O mesmo acontece com as isometrias (pergunta 11 do Caderno 2), em que apenas aparece explícito como objetivo específico o trabalho com as simetrias de reflexão, nomeadamente em frisos. Mais uma vez, é nas notas que se apresenta como sugestão de atividade, de forma a ajudar os alunos a apropriarem-se do conceito, não como um conteúdo, tal como aparece na pergunta da prova.
Acresce que a maioria das perguntas exigia um raciocínio que muito poucos alunos desta idade conseguem realizar, para não falar das que admitem uma enorme possibilidade de respostas, como é o caso da pergunta nº 6 do caderno 1, o que é de uma excessiva complexidade.
O que se pretende, então, avaliar? O sistema, nomeadamente o que os alunos devem mesmo saber no final do 4º ano de escolaridade ou o novo programa de matemática, pondo-o em causa (através de questões já referidas)? Mas o quê desse Programa? Os objetivos (gerais e específicos) ou as notas, que sugerem atividades? O que se quer provar?
Qual é a legitimidade de um instrumento de aferição que tem itens que não são conteúdos nem objetivos específicos do Programa do 1º ciclo?
Por outro lado, qual a coerência desta provas com as orientações do Ministério da Educação? De acordo com o Despacho nº 17169/2011 o conceito de competência, designadamente o “Currículo Nacional do Ensino Básico – Competências Essenciais” deixa de “constituir referência para os documentos oficiais do Ministério da Educação e Ciência, nomeadamente para os programas, metas de aprendizagem, provas e exames nacionais”. No entanto, agora aparece-nos uma prova que exige uma complexidade de competências.
Qual é a reflexão que devemos fazer? Trabalhar mais o que é lateral aos Programas? Ou quiçá, o que não é do Programa? Treinar os conteúdos que exigem mecanização? Ou colocar os alunos perante uma progressiva complexidade de competências? (Mas, já agora, ao nível das suas idades!)
Para completar este quadro, que se adivinha já bastante negro, os critérios de correção das provas são arrasadores. Vejam-se as orientações dadas aos professores corretores para cortar e para não aceitar estratégias diversificadas de resolução dos problemas, limitando a cotação ao  “certo/errado”.
Uma certeza fica: esta é uma prova claramente ideológica. Parece haver necessidade de mostrar que o Novo Programa de Matemática “não funciona” para o poder denegrir e justificar a necessidade de o reformular. Mas é, sobretudo, pouco ético, pois é feito à custa dos alunos e dos professores.
Perante os resultados, que se adivinham desastrosos, estas provas de aferição apenas conseguem criar o descrédito relativamente a este tipo de avaliação.

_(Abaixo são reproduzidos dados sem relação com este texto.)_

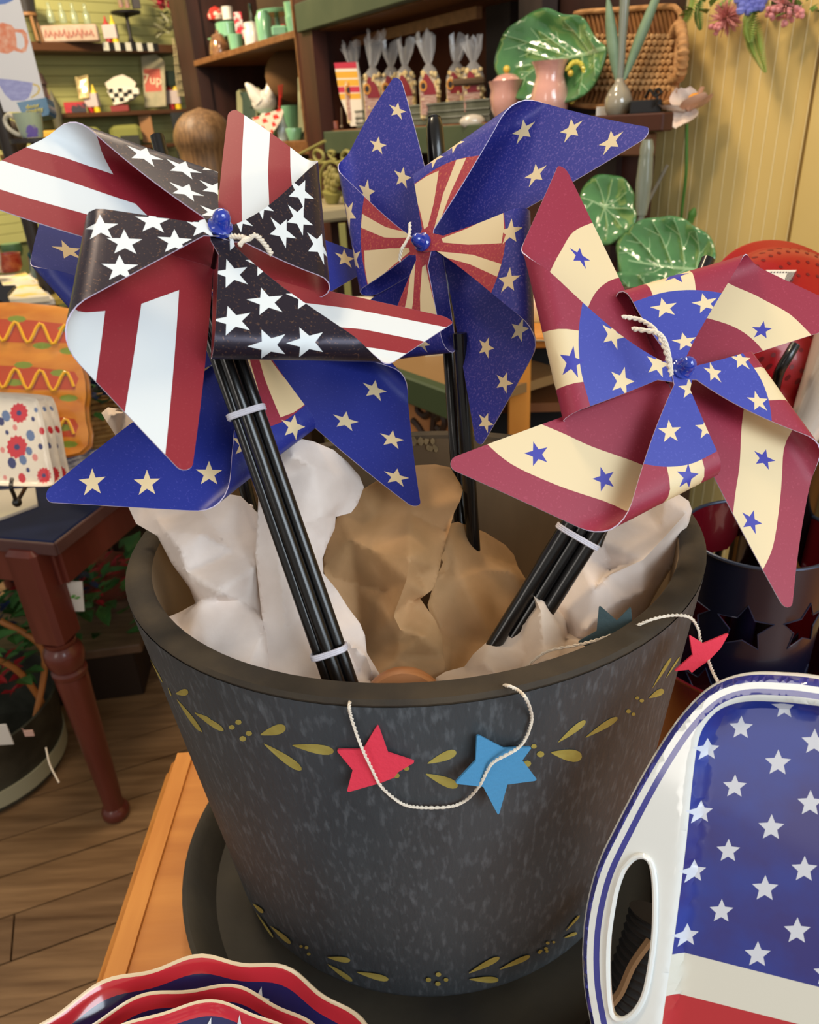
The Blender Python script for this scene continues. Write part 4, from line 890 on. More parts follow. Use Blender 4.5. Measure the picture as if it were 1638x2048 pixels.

Mas então será também isso o que se pretende?
Num país livre (por enquanto!) e num estado de direito, não podemos deixar de denunciar estes aspetos de que ninguém fala, por desconhecimento. Somos nós, professores, que temos de fazer ouvir a nossa voz e antes que a avalanche dos resultados nos caia em cima. Sobretudo, é preciso tornar claro que o que se evidencia neste processo é o insucesso destas provas, mais do que o retrato do que os alunos sabem ou do que os professores ensinam!